La Fédération Française est parfaitement consciente du problème, à l'image de son nouveau président Gilles Moretton, élu en février dernier. Il combat et rejette l'idée que le tennis est un sport élitiste réservé à de riches privilégiés, capables de débourser parfois 1 000 euros pour intégrer un club.

Les cotisations pour intégrer un club sont trop élevées dans les grandes agglomérations, notamment à Paris. "La caricature, ce sont les grandes agglomérations où les clubs sont immenses et les cotisations sont très importantes, reconnaît Gilles Moretton, mais dans ma région Auvergne-Rhône-Alpes, le Cantal, qui est un petit département, il y a 19 clubs seulement, des petits clubs. Là, on peut pratiquer le tennis pour une cotisation à l'année de 50 euros."

On a la possibilité d'accéder au tennis pour toutes les bourses, maintenant, le tennis a besoin peut-être de combattre cette image qu'il peut avoir. Mais ça l'était dans les années 1980, je pense que ça l'est beaucoup moins maintenant.

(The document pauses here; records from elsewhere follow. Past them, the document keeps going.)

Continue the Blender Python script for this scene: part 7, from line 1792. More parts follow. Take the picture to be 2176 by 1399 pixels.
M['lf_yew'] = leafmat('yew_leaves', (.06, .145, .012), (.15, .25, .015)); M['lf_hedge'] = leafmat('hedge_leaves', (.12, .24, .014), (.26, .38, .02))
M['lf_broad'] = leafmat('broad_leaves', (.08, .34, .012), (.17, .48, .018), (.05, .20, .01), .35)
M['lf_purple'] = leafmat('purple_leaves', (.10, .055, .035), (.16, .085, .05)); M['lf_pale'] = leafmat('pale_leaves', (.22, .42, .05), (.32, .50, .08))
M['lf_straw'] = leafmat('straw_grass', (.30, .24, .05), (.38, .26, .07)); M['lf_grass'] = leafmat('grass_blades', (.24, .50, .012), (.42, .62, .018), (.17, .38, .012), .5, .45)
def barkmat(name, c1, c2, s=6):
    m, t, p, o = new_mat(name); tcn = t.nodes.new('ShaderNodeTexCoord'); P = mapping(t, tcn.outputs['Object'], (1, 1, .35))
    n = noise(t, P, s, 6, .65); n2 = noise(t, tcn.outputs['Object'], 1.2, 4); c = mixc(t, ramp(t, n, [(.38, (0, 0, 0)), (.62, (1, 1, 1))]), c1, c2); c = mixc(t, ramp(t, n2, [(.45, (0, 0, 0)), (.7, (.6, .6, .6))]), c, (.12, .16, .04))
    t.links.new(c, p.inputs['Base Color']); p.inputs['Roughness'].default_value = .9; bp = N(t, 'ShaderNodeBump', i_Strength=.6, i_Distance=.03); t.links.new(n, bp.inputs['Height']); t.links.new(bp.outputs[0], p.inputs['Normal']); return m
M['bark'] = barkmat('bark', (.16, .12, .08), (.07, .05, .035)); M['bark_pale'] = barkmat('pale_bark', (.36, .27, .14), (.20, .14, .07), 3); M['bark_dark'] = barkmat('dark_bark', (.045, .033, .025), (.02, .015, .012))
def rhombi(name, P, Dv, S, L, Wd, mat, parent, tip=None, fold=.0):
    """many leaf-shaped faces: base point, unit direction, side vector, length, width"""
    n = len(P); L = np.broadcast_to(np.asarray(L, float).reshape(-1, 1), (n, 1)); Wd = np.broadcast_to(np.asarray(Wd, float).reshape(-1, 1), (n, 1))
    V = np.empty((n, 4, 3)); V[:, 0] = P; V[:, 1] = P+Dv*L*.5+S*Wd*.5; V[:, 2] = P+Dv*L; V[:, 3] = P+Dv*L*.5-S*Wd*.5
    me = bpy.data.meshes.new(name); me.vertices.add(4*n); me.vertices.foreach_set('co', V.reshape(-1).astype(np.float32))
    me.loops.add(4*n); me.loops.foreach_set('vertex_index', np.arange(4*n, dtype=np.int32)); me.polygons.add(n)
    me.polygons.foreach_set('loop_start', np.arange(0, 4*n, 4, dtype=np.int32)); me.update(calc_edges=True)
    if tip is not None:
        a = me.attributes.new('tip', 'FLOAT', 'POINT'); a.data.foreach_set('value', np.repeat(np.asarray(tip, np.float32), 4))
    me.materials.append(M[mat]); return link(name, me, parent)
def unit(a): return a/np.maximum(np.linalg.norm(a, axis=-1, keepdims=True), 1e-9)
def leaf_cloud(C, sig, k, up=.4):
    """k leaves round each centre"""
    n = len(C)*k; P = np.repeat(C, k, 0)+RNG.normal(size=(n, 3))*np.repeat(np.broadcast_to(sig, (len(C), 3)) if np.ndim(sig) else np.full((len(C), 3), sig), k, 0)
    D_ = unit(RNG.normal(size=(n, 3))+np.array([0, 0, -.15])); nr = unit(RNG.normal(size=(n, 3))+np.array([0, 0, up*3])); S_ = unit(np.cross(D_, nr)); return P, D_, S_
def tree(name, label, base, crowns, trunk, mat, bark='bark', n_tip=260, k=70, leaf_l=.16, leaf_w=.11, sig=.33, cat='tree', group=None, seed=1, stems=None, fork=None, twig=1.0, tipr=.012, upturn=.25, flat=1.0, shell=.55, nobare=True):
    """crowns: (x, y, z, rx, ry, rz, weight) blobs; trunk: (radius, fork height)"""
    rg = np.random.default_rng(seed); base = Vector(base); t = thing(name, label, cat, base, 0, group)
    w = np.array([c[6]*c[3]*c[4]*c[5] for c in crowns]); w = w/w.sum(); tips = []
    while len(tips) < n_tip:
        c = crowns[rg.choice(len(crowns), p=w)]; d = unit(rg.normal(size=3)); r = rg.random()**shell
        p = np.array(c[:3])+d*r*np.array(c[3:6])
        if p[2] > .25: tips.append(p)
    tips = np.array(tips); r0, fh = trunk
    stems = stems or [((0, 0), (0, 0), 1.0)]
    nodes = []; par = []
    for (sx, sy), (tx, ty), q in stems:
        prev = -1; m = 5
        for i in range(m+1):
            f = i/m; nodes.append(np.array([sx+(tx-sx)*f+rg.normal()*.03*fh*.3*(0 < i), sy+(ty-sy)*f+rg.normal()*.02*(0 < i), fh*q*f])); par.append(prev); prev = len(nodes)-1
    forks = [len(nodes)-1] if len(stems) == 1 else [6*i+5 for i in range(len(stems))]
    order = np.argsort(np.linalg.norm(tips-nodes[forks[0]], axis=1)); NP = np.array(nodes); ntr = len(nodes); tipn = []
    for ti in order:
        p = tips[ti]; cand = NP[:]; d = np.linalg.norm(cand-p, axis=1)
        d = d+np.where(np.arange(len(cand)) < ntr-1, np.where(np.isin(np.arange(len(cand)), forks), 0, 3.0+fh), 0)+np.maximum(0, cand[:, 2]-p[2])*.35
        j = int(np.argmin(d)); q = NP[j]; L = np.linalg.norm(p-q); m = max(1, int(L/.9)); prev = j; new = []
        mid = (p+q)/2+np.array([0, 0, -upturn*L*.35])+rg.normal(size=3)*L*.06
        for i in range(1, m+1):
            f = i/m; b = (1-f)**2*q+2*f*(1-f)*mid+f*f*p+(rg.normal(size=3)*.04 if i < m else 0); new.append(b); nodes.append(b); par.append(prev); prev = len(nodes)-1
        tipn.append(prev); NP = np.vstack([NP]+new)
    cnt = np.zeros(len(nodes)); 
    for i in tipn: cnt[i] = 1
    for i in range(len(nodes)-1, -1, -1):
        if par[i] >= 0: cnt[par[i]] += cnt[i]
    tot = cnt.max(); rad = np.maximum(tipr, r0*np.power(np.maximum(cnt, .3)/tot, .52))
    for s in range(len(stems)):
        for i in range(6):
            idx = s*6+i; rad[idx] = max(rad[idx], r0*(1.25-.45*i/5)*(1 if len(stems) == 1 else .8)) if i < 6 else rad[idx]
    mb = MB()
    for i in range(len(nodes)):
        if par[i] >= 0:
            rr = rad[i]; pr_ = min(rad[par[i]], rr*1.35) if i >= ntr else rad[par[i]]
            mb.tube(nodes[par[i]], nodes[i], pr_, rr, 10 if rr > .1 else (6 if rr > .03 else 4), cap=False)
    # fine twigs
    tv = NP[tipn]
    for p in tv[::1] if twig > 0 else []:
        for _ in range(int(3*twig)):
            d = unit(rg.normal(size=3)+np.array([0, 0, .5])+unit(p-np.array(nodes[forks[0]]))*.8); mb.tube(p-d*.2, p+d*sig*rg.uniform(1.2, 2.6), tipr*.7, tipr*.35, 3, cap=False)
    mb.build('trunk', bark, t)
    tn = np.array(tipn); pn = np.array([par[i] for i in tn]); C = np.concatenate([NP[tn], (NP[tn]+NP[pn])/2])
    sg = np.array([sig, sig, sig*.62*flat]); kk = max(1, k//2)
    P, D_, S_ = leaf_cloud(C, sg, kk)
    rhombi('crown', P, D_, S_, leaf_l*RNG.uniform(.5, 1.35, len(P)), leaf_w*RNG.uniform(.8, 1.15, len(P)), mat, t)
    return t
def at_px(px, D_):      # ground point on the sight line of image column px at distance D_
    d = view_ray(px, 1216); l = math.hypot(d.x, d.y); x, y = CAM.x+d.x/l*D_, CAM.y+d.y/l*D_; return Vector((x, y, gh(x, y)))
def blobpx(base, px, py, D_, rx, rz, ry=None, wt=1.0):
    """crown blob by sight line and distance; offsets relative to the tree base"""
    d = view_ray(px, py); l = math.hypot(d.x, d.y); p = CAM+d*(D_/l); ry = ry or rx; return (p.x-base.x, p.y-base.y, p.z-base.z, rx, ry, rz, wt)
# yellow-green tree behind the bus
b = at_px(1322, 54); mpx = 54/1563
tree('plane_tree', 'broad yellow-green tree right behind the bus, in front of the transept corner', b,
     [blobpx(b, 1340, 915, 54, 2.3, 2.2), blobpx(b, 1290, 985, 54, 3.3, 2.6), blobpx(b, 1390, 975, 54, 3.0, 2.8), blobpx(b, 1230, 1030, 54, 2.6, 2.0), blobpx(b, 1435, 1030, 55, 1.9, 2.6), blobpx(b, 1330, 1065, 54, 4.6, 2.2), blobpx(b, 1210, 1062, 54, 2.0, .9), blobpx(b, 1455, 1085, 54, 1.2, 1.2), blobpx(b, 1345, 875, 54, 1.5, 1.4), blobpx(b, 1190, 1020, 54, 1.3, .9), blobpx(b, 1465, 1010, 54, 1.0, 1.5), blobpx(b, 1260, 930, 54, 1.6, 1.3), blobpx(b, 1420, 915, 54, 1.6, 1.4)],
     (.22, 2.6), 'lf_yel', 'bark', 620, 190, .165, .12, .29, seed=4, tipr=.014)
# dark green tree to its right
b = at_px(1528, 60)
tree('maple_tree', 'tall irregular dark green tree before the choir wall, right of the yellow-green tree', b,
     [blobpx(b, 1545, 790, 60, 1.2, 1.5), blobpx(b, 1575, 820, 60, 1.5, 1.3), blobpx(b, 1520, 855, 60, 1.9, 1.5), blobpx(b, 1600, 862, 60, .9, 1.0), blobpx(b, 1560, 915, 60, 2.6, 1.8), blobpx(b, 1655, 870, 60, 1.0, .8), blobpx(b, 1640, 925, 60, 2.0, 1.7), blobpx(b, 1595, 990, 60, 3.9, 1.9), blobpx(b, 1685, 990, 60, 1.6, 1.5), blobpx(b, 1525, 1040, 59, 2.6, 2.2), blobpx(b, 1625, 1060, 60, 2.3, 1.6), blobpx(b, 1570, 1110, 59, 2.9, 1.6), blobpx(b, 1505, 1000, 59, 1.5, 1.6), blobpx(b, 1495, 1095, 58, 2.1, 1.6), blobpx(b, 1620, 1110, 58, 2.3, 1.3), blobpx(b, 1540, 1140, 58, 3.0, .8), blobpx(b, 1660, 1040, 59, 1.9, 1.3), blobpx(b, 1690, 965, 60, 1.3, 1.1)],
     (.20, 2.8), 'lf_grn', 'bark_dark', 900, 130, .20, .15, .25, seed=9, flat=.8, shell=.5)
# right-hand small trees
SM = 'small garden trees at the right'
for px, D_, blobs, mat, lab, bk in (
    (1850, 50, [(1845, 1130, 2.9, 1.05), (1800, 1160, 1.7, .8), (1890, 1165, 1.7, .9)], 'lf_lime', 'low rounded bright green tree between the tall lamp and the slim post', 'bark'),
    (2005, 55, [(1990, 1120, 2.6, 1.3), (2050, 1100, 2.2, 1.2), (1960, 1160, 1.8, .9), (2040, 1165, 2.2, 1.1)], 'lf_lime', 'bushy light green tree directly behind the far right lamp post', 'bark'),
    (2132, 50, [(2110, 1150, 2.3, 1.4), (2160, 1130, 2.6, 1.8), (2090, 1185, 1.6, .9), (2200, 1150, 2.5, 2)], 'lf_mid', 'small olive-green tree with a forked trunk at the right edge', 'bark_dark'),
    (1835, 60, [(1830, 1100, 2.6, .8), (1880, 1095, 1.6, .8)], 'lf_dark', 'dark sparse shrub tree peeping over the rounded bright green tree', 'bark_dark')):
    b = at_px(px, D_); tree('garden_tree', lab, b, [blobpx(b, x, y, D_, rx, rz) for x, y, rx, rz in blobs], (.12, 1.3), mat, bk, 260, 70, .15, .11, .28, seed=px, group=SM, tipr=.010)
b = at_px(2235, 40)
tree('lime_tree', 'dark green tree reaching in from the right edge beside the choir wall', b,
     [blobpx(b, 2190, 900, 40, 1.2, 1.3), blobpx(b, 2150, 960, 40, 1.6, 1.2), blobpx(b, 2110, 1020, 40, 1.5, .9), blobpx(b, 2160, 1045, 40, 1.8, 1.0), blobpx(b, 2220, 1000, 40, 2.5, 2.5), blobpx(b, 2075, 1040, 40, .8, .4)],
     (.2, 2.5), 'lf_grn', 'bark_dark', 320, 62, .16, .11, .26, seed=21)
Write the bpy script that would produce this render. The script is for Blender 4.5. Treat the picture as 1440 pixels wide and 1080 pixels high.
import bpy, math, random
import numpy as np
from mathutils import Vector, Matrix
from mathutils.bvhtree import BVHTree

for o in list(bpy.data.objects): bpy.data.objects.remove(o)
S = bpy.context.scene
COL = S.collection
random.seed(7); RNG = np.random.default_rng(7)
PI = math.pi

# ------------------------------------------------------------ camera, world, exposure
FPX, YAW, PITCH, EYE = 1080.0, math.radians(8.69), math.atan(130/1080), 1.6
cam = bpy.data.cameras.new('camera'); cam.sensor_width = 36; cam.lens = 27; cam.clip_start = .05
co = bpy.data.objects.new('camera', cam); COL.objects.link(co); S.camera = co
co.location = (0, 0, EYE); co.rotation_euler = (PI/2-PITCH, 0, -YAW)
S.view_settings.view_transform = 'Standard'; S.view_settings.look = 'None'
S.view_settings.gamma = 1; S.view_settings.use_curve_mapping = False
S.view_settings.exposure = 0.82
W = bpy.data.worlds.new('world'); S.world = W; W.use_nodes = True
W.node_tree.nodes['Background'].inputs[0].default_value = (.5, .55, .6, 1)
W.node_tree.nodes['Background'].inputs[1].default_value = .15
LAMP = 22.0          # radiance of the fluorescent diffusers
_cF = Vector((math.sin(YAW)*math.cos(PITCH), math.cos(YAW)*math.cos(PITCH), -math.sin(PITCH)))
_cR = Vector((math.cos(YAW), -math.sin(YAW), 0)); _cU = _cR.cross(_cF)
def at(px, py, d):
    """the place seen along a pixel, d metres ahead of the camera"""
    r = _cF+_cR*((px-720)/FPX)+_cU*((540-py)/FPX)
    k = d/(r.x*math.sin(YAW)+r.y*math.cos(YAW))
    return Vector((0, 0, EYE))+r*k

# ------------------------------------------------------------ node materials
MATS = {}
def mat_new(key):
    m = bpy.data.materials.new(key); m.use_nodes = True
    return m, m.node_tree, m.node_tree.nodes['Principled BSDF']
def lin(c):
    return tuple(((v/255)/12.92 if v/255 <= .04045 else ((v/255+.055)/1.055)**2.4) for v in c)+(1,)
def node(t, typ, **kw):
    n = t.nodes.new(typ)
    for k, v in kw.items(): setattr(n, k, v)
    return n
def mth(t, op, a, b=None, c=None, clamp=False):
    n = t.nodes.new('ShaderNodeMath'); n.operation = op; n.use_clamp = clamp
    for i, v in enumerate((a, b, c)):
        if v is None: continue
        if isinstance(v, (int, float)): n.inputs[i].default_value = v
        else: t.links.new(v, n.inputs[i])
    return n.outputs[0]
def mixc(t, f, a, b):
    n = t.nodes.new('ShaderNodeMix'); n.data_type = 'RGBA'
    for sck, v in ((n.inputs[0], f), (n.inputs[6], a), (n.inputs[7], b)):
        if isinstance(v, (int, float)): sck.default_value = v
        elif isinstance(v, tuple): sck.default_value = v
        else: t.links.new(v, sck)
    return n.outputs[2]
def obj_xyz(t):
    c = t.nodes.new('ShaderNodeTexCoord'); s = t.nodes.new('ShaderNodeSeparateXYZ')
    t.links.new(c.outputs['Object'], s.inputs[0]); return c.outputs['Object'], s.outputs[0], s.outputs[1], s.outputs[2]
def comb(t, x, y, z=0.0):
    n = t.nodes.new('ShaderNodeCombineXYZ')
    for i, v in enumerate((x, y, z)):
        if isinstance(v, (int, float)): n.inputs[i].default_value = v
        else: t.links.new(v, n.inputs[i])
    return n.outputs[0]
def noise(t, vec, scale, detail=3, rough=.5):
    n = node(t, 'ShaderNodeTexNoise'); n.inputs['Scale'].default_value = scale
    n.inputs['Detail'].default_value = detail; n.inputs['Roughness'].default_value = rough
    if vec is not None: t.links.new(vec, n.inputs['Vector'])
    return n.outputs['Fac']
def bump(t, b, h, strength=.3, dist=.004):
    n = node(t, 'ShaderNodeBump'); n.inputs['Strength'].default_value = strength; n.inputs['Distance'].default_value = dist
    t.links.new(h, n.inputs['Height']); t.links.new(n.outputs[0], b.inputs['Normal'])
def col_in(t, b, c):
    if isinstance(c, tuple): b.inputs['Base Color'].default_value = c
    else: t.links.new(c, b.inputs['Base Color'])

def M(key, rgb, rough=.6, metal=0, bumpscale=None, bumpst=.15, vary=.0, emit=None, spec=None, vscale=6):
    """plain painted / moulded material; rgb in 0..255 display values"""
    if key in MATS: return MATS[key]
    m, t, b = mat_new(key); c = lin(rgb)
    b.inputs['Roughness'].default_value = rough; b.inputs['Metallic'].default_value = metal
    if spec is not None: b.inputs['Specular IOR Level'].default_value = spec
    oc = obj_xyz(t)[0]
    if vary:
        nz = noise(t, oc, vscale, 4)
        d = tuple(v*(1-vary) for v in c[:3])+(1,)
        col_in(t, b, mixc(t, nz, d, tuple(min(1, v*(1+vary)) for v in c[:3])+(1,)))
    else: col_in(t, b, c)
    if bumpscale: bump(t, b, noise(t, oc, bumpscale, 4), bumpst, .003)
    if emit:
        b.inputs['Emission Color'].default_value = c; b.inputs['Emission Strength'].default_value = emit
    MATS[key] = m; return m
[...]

Gilles Moretton, président de la FFT

à franceinfo

La solution serait peut-être d'adapter la cotisation en fonction des revenus des joueurs désireux d'intégrer un club. Gilles Moretton est aussi parfaitement conscient que la Fédération a un travail de séduction à fournir pour faire venir ou revenir les joueurs dans les clubs. "Il faut absolument que pour cette clientèle, on trouve le produit adapté, juge-t-il. Ceux-là ne sont pas des gens qui veulent faire de la compétition, ce sont des gens qui veulent faire du loisir, donc c'est à nous de faire évoluer la façon dont on doit concevoir notre licence. On n'a pas forcément que des compétiteurs, deux-tiers de nos licenciés ne font pas de compétitions. Ils jouent juste pour le plaisir de se retrouver, et le lien social est très important."

La Fédération Française de Tennis va occuper le terrain. Gilles Moretton est déterminé à organiser un Tour de France des clubs et il s'entourera de joueurs illustres passés ou actuels pour que les licenciés et les pratiquants puissent jouer, parler et échanger avec des professionnels. Gille Moretton souhaite dans ce travail de séduction que les pros rendent au tennis ce que le tennis leur a donné.